Let me paint you the picture. Fifteen goals. Over 100 penalty minutes. Multiple fights. The kind of hockey that makes you remember why you fell in love with this sport in the first place.
Josh Doan scored the go-ahead goal on the power play with 4:17 remaining, and KeyBank Center erupted like it hasn't in over a decade. This is a building that's known suffering, folks. But on Saturday night, it knew pure joy.
Here's what makes this story so special: Back in December, Buffalo was in 29th place in the league. Twenty-ninth! They were written off, done, headed for another lottery pick. But something happened. The young core started clicking. The veterans bought in. And now they're riding a seven-game winning streak and sitting atop the Atlantic.
The game itself had everything you could want. Brandon Hagel started throwing punches at Rasmus Dahlin, who took the high road and didn't fight back, giving Buffalo a crucial four-minute power play. The Sabres converted. That's what champions do.
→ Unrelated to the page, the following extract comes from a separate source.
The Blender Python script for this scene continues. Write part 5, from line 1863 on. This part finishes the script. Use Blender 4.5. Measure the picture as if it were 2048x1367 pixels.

There were lead changes, momentum swings, and enough penalty box drama to fill a season's worth of highlight reels. The crowd took turns cheering and booing each penalty box as the jumbotron switched between them. That's playoff-level passion in March.
This team has been in hockey purgatory for 14 years. Fourteen years of missing the playoffs, of draft lottery heartbreaks, of promising young players leaving in free agency. But this season feels different. This season feels real.
The Buffalo faithful have waited long enough. They've suffered through false dawns and empty promises. But when you're in first place in the Atlantic in March, that's not a fluke. That's not luck. That's a team that's arrived.